Pour rectifier le tir, le Suttaaas recommande aux autorités de faire « de 2AS, une filiale de la compagnie nationale avec une prise d’actions majoritaire permettant à Air Sénégal de réduire de moitié ses coûts d’exploitation dans sa base et surtout de donner au Sénégal la possibilité de gérer son handling quitte à nouer un partenariat avec un grand groupe international ». Car, croit savoir le syndicat : « Air Sénégal ne peut pas détenir 49% de 2AS et vouloir créer une unité de handling dans un aéroport qui n’aura pas 2,5 millions de passagers d’ici 2023 ».

Aussi, les syndicalistes pensent-ils qu’« Air Sénégal peut faire un prêt avec l’aide de Aibd, racheter les prêts, investir sur du matériel et enfin prendre le lead de 2AS et 2AS Technics ».

Au plan social, le Suttaaas déclare que « les travailleurs des sociétés de sûreté étouffent à cause de conditions de travail d’une époque révolue, la restauration aérienne et standard de l’aéroport vit des moments très incertains, ajouter à cela le retard lié à la mise à disposition du crédit de la relance du transport aérien ».

Octobre 2014, le président sénégalais Macky Sall reçoit les clefs du centre international de conférence réalisé en 343 jours, pour abriter le 15e sommet de la Francophonie.
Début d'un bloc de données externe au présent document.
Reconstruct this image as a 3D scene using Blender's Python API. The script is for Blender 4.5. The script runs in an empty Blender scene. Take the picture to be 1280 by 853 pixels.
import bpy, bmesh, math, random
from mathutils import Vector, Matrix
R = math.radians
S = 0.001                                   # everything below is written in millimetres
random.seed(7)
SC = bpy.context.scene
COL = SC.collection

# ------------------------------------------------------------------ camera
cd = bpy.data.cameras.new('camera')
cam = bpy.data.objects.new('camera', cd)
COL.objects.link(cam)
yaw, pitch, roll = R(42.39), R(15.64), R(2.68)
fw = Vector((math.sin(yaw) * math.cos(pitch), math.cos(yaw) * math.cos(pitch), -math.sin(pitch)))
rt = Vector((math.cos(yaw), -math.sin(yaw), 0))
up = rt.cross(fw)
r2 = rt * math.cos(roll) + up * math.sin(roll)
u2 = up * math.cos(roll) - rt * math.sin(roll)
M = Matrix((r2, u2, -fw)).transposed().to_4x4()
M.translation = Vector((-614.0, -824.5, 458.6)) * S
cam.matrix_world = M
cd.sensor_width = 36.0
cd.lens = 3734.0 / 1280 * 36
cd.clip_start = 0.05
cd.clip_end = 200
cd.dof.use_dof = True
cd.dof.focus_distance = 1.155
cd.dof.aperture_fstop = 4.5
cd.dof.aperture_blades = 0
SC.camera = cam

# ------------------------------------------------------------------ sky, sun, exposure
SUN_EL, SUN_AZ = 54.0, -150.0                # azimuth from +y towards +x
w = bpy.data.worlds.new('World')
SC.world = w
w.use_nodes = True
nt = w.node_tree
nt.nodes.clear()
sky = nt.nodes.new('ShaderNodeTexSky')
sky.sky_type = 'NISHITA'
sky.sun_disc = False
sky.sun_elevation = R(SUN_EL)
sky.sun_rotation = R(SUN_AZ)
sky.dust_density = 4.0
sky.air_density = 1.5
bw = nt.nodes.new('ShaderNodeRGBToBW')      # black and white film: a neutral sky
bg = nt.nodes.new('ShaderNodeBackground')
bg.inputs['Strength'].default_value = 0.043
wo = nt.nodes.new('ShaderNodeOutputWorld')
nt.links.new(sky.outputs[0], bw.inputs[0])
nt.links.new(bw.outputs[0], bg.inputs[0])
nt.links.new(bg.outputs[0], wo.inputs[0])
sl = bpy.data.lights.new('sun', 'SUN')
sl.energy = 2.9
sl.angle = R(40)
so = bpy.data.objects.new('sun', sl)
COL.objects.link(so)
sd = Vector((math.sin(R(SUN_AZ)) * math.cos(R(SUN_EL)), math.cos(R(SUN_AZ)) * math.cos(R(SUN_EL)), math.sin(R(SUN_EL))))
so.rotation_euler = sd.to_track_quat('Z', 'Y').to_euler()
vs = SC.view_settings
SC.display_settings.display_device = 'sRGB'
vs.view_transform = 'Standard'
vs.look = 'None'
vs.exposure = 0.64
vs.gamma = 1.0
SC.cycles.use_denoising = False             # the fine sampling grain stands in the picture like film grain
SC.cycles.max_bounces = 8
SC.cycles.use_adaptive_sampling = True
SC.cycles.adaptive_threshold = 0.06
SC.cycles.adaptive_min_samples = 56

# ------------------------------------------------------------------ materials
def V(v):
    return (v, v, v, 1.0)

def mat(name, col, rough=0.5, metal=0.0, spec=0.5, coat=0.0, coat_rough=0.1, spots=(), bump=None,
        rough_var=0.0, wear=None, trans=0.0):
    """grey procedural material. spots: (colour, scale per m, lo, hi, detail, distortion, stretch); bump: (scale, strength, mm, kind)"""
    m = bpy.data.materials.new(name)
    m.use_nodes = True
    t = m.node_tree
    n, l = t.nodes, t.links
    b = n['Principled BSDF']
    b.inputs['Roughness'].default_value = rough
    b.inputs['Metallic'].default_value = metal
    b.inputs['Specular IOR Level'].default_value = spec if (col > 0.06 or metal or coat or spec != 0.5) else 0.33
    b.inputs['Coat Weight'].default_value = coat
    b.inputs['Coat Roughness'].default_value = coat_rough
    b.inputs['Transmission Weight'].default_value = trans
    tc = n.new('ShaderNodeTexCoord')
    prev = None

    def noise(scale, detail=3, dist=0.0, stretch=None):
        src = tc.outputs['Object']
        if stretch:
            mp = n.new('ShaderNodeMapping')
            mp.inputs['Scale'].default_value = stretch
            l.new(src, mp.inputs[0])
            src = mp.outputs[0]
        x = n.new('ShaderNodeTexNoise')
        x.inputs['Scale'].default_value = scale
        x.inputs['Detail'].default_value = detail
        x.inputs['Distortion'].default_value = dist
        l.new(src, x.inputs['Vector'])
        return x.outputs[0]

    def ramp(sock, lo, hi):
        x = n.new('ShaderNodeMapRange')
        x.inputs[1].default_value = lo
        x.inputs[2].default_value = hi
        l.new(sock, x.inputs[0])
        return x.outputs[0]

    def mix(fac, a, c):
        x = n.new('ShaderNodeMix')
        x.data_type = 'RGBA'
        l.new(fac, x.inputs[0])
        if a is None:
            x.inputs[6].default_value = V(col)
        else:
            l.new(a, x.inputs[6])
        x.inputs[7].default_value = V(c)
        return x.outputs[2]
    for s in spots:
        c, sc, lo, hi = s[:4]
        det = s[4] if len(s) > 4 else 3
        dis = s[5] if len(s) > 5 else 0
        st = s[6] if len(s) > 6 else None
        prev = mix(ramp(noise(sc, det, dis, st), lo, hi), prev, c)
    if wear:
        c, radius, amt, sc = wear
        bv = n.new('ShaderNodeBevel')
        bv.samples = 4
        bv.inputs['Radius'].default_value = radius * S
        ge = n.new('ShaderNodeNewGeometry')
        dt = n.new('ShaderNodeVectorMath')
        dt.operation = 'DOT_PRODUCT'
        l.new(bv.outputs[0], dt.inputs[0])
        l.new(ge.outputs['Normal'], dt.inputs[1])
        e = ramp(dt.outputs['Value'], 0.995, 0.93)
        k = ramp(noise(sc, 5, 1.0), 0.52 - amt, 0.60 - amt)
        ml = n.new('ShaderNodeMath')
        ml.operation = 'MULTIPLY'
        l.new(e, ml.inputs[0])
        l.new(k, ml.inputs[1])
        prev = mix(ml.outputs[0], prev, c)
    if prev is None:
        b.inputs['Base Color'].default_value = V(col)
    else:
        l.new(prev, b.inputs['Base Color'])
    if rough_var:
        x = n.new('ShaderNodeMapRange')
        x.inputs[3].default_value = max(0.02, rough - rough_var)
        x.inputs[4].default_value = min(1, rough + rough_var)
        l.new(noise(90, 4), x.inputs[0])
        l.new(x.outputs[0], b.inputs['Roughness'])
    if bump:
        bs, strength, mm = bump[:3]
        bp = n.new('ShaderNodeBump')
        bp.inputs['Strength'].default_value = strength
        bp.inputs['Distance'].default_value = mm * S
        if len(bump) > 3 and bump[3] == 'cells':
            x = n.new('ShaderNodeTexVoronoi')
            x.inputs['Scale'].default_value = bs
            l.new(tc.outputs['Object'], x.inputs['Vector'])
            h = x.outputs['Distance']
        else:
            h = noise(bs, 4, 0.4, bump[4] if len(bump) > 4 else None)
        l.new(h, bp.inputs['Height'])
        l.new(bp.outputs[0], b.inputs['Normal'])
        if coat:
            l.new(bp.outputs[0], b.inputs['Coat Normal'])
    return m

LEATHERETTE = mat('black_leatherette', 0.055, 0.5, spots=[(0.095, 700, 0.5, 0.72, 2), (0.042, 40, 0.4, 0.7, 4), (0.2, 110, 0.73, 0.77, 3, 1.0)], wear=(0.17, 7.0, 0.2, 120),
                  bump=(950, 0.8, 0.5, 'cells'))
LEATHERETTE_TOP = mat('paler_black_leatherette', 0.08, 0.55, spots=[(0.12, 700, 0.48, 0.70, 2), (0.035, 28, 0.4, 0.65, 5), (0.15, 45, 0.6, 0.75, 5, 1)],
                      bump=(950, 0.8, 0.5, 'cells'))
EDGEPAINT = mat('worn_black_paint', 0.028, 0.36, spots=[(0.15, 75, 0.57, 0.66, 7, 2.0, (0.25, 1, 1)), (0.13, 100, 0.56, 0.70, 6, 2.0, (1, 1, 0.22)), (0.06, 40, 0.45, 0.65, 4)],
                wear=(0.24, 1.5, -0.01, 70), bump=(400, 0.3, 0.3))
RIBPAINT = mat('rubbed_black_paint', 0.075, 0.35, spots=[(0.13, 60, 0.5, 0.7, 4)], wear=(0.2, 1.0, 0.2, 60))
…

Signe du destin, ce centre porte le nom de Abdou Diouf, deuxième président de la République du Sénégal, qui venait de terminer trois mandats consécutifs à la tête de l’Organisation internationale de la Francophonie, comme secrétaire général.

Il se trouve que le Sénégal s’est gravement endetté, pour se permettre cette dépense de prestige, qui ne servirait qu’à engraisser des privés turcs, alors que, dans le même temps, l’hôpital Dalal Diam, entamé sous le magistère de Me Abdoulaye Wade, peine à fonctionner correctement.